Little Lagoon Preservation Society President Dennis Hatfield said it’s “almost predictable when we get a hard freeze” that fish will die, but not from frozen waters. They will fall victim to “plummeting water temperatures” before the water gets cold enough to freeze.
“As a fisherman, I know if you want to catch fish in cold weather,” Hatfield said, “you need to go to deep holes. Those are not as affected by the temperature changes.”
Hatfield said in the man-made canals in the Eastern portion of Little Lagoon "you can almost bet on" mullet kills, specifically white mullet, during a hard freeze as the canals create "basically shallow water traps" for the fish.
A rise in water levels is typical before a storm, Hatfield said, and post-storm the water level typically decreases as a response to the changing temperature pressures. However, in the 25 years he has lived in the area, he said he has never seen the lagoon as low as it was after this most recent storm.

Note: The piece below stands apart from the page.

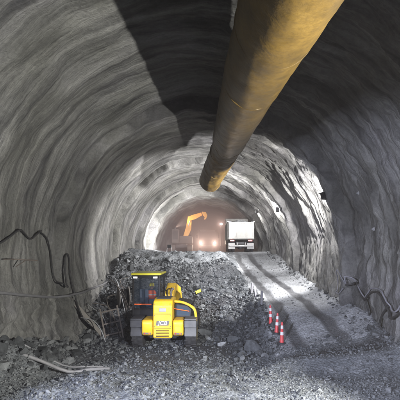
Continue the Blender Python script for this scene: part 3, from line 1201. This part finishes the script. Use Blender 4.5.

Hatfield said the lagoon is constantly receiving flowing water from the Gulf, even in low tide, and that the water movement had no effect on fish casualties. However, the flow of water in the lagoon, he said, might point to why more fish have now been spotted in areas around Little Lagoon as they have floated from the man-made canals where they likely died on Wednesday after the initial cold shock.
Grant Brown, City of Gulf Shores spokesman and Recreation and Cultural Affairs director, told Gulf Coast Media Sunday he could see “in my backyard, there’s white egrets and blue herons” having a good snack.
“There’s nothing anybody can do. We just have to let nature take its course,” he said, noting they will likely be eaten in part by blue crabs and other crustaceans in the lagoon. “If we have a fish kill, we (the city) bury them in the sand dunes to give fertilizer for the sea oats.”
The lagoon is state waters and “mostly private property surrounding.” The city owns a few access points and "recently acquired 53 acres on the southwest shoreline," while "a significant portion of the western shoreline" is owned by Bon Secour Wildlife Refuge, Brown said.
The city will clear fish kills from city beaches.
Brown said pelicans also suffer from hard freezes, but there’s a different process for taking care of them. So far, the city hasn’t received any reports of freezing or dead pelicans.